All proposals must be written for an informed but non-specialist audience.


Key Selection Criteria

Pedagogical Impact (30%):

Clarity in defining the learning problem, strong alignment with intended learning outcomes, and substantial potential for impact across multiple disciplines. Additionally, the approach should be scalable and adaptable across courses of varying sizes, levels, and modalities.

AI Innovation and ethics (20%):

Clear demonstration of originality and forward-thinking in the application of generative AI, for example through novel methodologies, creative problem-solving, or pioneering use cases in teaching and learning. Evaluation will consider the quality of AI integration, commitment to responsible AI practices (such as bias mitigation and transparency), and full compliance with HKUST ethics and governance policies.

Collaboration & Student Partnership Depth (15%):

Depth and breadth of interdisciplinary collaboration, with meaningful student involvement and co-design embedded throughout the project.
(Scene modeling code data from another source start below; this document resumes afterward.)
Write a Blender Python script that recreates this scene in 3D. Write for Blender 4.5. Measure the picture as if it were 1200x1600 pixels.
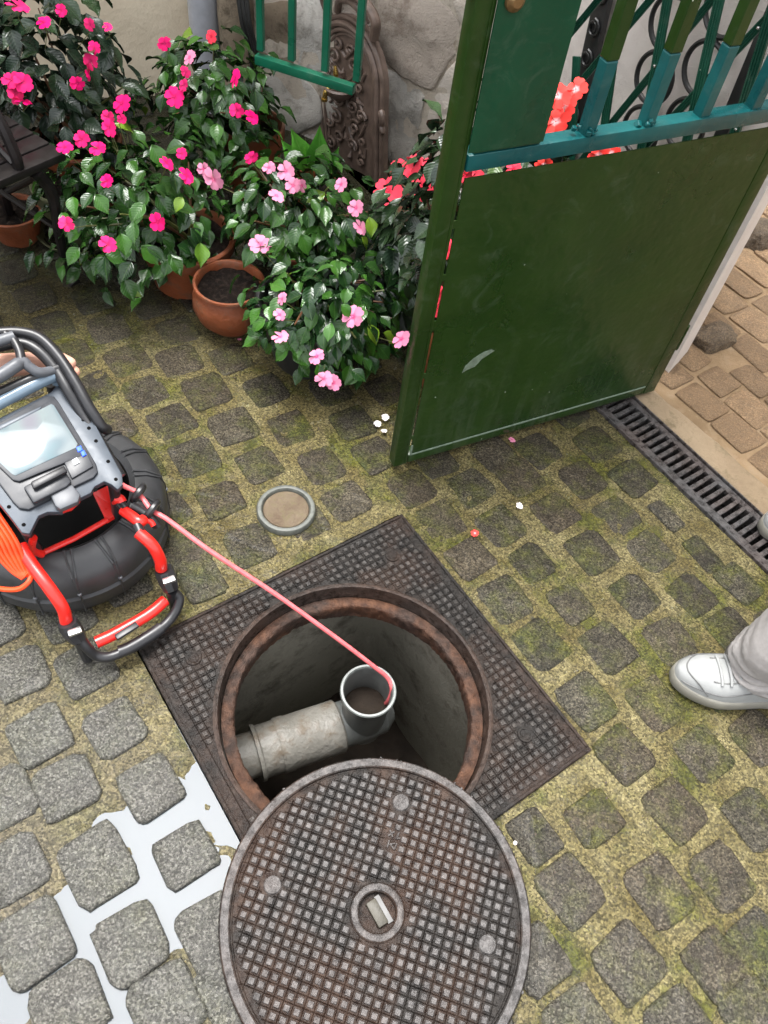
import bpy, bmesh, math, random
from mathutils import Vector, Matrix, noise
rad = math.radians
for o in list(bpy.data.objects): bpy.data.objects.remove(o)
scene = bpy.context.scene
COL = scene.collection

# ---------------------------------------------------------------- camera
CF, CH = 1250.0, 1.60
RX = Vector((0.98505, 0.13826, 0.10274))      # camera right in the world
RD = Vector((0.17225, -0.79065, -0.58754))    # camera down in the world
RF = Vector((0.0, 0.59645, -0.80265))         # camera forward in the world
cd = bpy.data.cameras.new('camera'); cam = bpy.data.objects.new('camera', cd); COL.objects.link(cam)
m = Matrix.Identity(4)
for i in range(3):
    m[i][0] = RX[i]; m[i][1] = -RD[i]; m[i][2] = -RF[i]
m[2][3] = CH
cam.matrix_world = m
cd.sensor_fit = 'VERTICAL'; cd.sensor_height = 36; cd.sensor_width = 27
cd.lens = CF / 1600 * 36; cd.clip_start = 0.02; cd.clip_end = 200
scene.camera = cam
# ---------------------------------------------------------------- light
SUN_E, SUN_R = rad(76), rad(-38)
w = bpy.data.worlds.new('World'); scene.world = w; w.use_nodes = True
nt = w.node_tree; bg = nt.nodes['Background']
sky = nt.nodes.new('ShaderNodeTexSky'); sky.sky_type = 'NISHITA'; sky.sun_disc = False
sky.sun_elevation = SUN_E; sky.sun_rotation = SUN_R; sky.dust_density = 4; sky.air_density = 1.0; sky.ozone_density = 1
hs = nt.nodes.new('ShaderNodeHueSaturation'); hs.inputs['Saturation'].default_value = 0.14
nt.links.new(sky.outputs[0], hs.inputs['Color']); nt.links.new(hs.outputs[0], bg.inputs['Color'])
bg.inputs['Strength'].default_value = 0.15
sd = bpy.data.lights.new('sun', 'SUN'); sd.energy = 1.2; sd.angle = rad(29); sd.color = (1, .98, .95)
so = bpy.data.objects.new('sun', sd); COL.objects.link(so)
so.rotation_euler = (Vector((math.sin(SUN_R) * math.cos(SUN_E), math.cos(SUN_R) * math.cos(SUN_E), math.sin(SUN_E)))).to_track_quat('Z', 'Y').to_euler()
scene.view_settings.view_transform = 'Standard'; scene.view_settings.look = 'None'
scene.view_settings.gamma = 1; scene.view_settings.use_curve_mapping = False
scene.view_settings.exposure = 1.93
scene.render.engine = 'CYCLES'

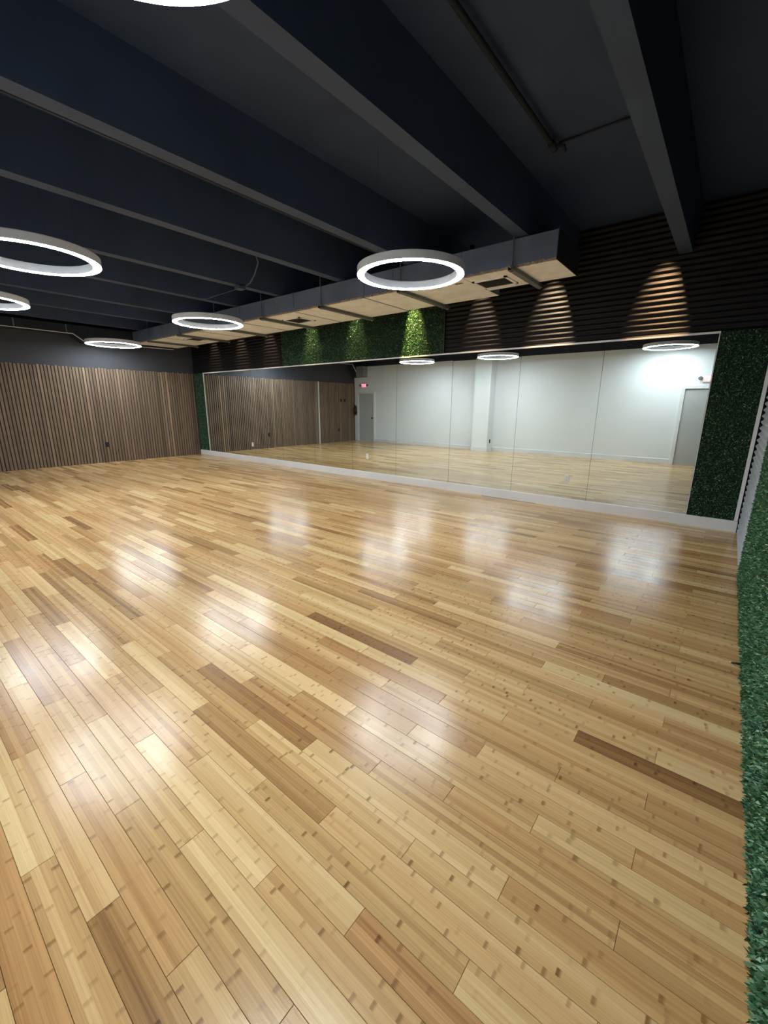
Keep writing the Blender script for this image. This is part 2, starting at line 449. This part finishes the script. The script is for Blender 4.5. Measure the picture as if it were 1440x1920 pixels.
# ================================================================== SLAT WALL
sl = thing('slat_cladding', 'brown vertical wood slat cladding covering the left wall', 'wall cladding', (XL, 0, 0))
part('backing', MB().box(0.0, 0.006, YB + 0.003, 7.0, 0.0, 2.49), 'slatback', sl)
PIT = 0.0730
prof = [(0.006, -0.0272), (0.024, -0.0272), (0.028, -0.021), (0.028, 0.021), (0.024, 0.0272), (0.006, 0.0272)]
slme = MB().prism(prof, 'z', 0.0, 2.505).mesh('slat', 'slat')
y = 6.965; srng = random.Random(5)
while y > YB + 0.03:
    if abs(y - 1.75) < PIT / 2:
        part('white_batten', MB().box(0.006, 0.03, y - 0.024, y + 0.024, 0.0, 2.51), 'trimwhite', sl)
    else:
        o = link('slat', slme, sl, (0, y, 0))
        o.scale = (1, 1, 1 + srng.uniform(-0.006, 0.004))
        v = srng.gauss(1.0, 0.13)
        if srng.random() < 0.06: v *= 1.55
        v = max(0.65, v)
        o.color = (v * srng.uniform(0.96, 1.05), v, v * srng.uniform(0.92, 1.08), 1)
    y -= PIT

# ================================================================== MIRROR
mi = thing('wall_mirror', 'long frameless wall mirror of ten tall panels', 'mirror', (0, 7.017, 0))
seams = [-0.275, -1.57, -2.80, -4.06, -5.33, -6.575, -7.83, -9.085, -10.315, -11.54, -12.765]
for k in range(10):
    x1, x0 = seams[k], seams[k + 1]
    o = part('mirror_panel', MB().box(-(x1 - x0) / 2 + 0.0022, (x1 - x0) / 2 - 0.0022, 0, 0.006, 0.150, 2.488), 'mirror', mi, loc=((x0 + x1) / 2, 0, 0))
    o.rotation_euler = (srng.uniform(-0.0007, 0.0007), 0, srng.uniform(-0.0006, 0.0006))
part('backing_board', MB().box(seams[-1], seams[0], 0.012, 0.04, 0.15, 2.49), 'slot', mi)
part('edge_trim', MB().box(seams[-1] - 0.012, seams[0] + 0.012, -0.010, 0.02, 2.488, 2.512), 'trimwhite', mi)
part('edge_trim', MB().box(seams[0], seams[0] + 0.010, -0.008, 0.02, 0.15, 2.488), 'trimwhite', mi)
part('edge_trim', MB().box(seams[-1] - 0.016, seams[-1], -0.008, 0.02, 0.15, 2.488), 'trimwhite', mi)

# corner trim
struct('trim_1', MB().box(0.247, 0.285, 6.99, YF, 0.15, 2.50), 'trimwhite', 'white vertical corner trim beside the dark leaf strip', 'trim')

# ================================================================== CORRUGATED METAL
def corr_front(x0, x1, z0, z1, yc=7.030, amp=0.0105, pitch=0.0728):
    mb = MB(); n = int((z1 - z0) / pitch * 10); vs = []
    for i in range(n + 1):
        z = z0 + (z1 - z0) * i / n
        yy = yc + amp * math.cos(2 * math.pi * z / pitch)
        vs += [(x0, yy, z), (x1, yy, z)]
    o = len(vs)
    fs = [(2 * i, 2 * i + 1, 2 * i + 3, 2 * i + 2) for i in range(n)]
    vs += [(x, yy + 0.0012, z) for (x, yy, z) in vs]
    fs += [(o + 2 * i, o + 2 * i + 2, o + 2 * i + 3, o + 2 * i + 1) for i in range(n)]
    return mb.add(vs, fs)
c1 = thing('corrugated_cladding', 'black corrugated metal sheets above the mirror near the right wall', 'metal cladding', (0, 0, 0))
for x0, x1, dy in ((-4.25, -2.62, 0), (-2.63, -1.0, 0.0015), (-1.01, XR - 0.005, 0)):
    part('metal_sheet', corr_front(x0, x1, 2.515, ZC - 0.005, 7.032 - dy), 'blackmetal', c1, True)
c2 = thing('corrugated_cladding', 'black corrugated metal sheets above the mirror by the slat wall', 'metal cladding', (0, 0, 0))
for x0, x1, dy in ((XL + 0.005, -11.12, 0), (-11.13, -8.93, 0.0015)):
    part('metal_sheet', corr_front(x0, x1, 2.515, ZC - 0.005, 7.032 - dy), 'blackmetal', c2, True)
# right wall galvanised sheet
g1 = thing('galvanised_cladding', 'bare grey galvanised corrugated sheet on the right wall corner', 'metal cladding', (0, 0, 0))
def corr_right(y0, y1, z0, z1):
    n = int((z1 - z0) / 0.0728 * 10); vs = []
    for i in range(n + 1):
        z = z0 + (z1 - z0) * i / n
        xx = 0.308 + 0.0125 * math.cos(2 * math.pi * z / 0.0728)
        vs += [(xx, y0, z), (xx, y1, z)]
    o = len(vs); fs = [(2 * i, 2 * i + 1, 2 * i + 3, 2 * i + 2) for i in range(n)]
    vs += [(x + 0.0012, a, z) for (x, a, z) in vs]
    fs += [(o + 2 * i, o + 2 * i + 2, o + 2 * i + 3, o + 2 * i + 1) for i in range(n)]
    return MB().add(vs, fs)
part('metal_sheet', corr_right(5.18, 6.985, 0.0, 2.55), 'galv', g1, True)

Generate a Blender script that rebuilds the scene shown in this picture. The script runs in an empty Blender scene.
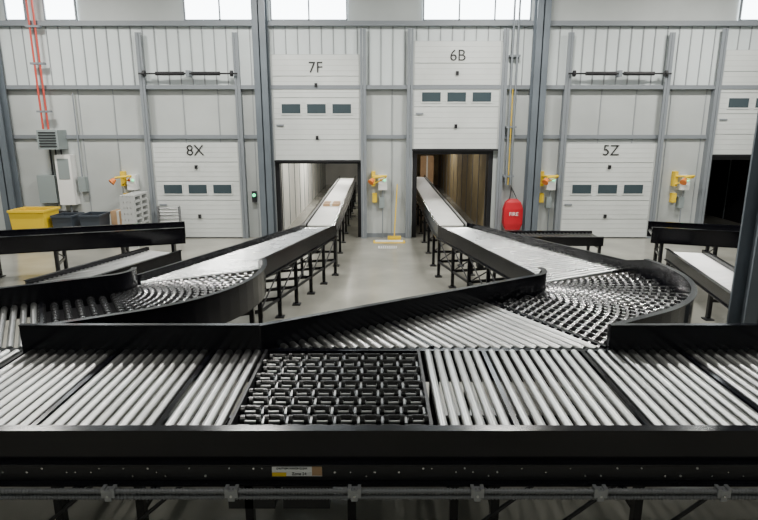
import bpy, math, random
from mathutils import Vector
random.seed(4)
S=bpy.context.scene
# ---------------- materials ----------------
def mat(name,col,rough=.5,metal=0.,noise=None,emis=None,es=0.,spec=.5,rv=.1):
    m=bpy.data.materials.new(name); m.use_nodes=True
    nt=m.node_tree; b=nt.nodes['Principled BSDF']
    b.inputs['Base Color'].default_value=(*col,1); b.inputs['Roughness'].default_value=rough
    b.inputs['Metallic'].default_value=metal; b.inputs['Specular IOR Level'].default_value=spec
    if emis: b.inputs['Emission Color'].default_value=(*emis,1); b.inputs['Emission Strength'].default_value=es
    if noise:
        sc,amt=noise
        tc=nt.nodes.new('ShaderNodeTexCoord'); n=nt.nodes.new('ShaderNodeTexNoise')
        n.inputs['Scale'].default_value=sc; n.inputs['Detail'].default_value=6
        nt.links.new(tc.outputs['Object'],n.inputs['Vector'])
        r=nt.nodes.new('ShaderNodeValToRGB')
        r.color_ramp.elements[0].position=.3; r.color_ramp.elements[1].position=.7
        r.color_ramp.elements[0].color=(*[c*(1-amt) for c in col],1)
        r.color_ramp.elements[1].color=(*[min(1,c*(1+amt)) for c in col],1)
        nt.links.new(n.outputs['Fac'],r.inputs['Fac']); nt.links.new(r.outputs['Color'],b.inputs['Base Color'])
        mr=nt.nodes.new('ShaderNodeMapRange'); mr.inputs['To Min'].default_value=max(0,rough-rv*.8); mr.inputs['To Max'].default_value=min(1,rough+rv)
        nt.links.new(n.outputs['Fac'],mr.inputs['Value']); nt.links.new(mr.outputs['Result'],b.inputs['Roughness'])
    return m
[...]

Feasibility & Resource Management (15%):

Realistic and well-structured implementation plan, robust budget justification, effective risk mitigation strategies, and efficient utilization of AI Future Playground resources.

Evaluation Rigor & Sustainability (20%):

Comprehensive inclusion of clearly defined quantitative and qualitative indicators of success, supported by a transparent and impactful dissemination strategy. Well-developed plans for adoption, scalability, and long-term sustainability of project outcomes beyond the funding period.

Priority will be given to applicants who secure a minimum one-fourth matching contribution from their department/division, which must be provided in addition to the awarded amount.


Important Dates

Project length is up to 3 years

Call released

Mid-October 2025

EOI deadline

Late December 2025

EOI decisions/invitations

Late January 2026

Full proposals due

Late March 2026

Funding announcements

April 2026

Project commencement

June 1 2026
(Funding will be received by year)

Project end date

May 30 2028


Application Procedures

1 | Fill out the L-TLIP Expression of Interest (EOI) Template by 31 December 2025. It will guide you to complete the key information needed.

2 | Preliminary proposal: Email to angellu@ust.hk by the specified deadline. Upon receiving your submission, CEI will contact you to discuss your idea and to provide advice to shape up the proposal.

3 | Final proposal: Email to angellu@ust.hk by the specified deadline. Late submissions will only be considered if accompanied by a strong, documented justification and approved by CEI. Please ensure that the proposal is endorsed and signed by relevant parties and mail the endorsed hardcopy to CEI (Room 6401), c/o Ms Angel Lu.

4 | Pitch your ideas: Submit a 3-5 minute short video with an accompanying slide deck of your final proposal. The presentation is suggested to cover the following:

  • Significant implications of the pedagogy you have adopted into your course design, potential reach across disciplines and how it promotes active learning
  • Problems or opportunities to be addressed
  • Target audience and number of beneficiaries
  • Feasibility of the project timeline
  • Plans for maintaining and sustaining the developed course(s) beyond funding period
  • Knowledge transfer of lessons learned within/across department
  • Potential future/long-term use of the pedagogy adopted

Project Workflow


Reporting and Dissemination Requirement

Funding will be allocated on the basis of competitive bidding. Only high-quality proposals meeting the evaluation criteria will be funded.

  • An annual progress report will have to be submitted by the project leader to describe and evaluate the progress in implementing the approved projects.
  • A final report should be submitted upon the completion of the project.The project team will be required to disseminate the project outcomes (e.g. findings, deliverables, experiences) by presenting their work to the University community in the form of workshop/symposium organized by CEI.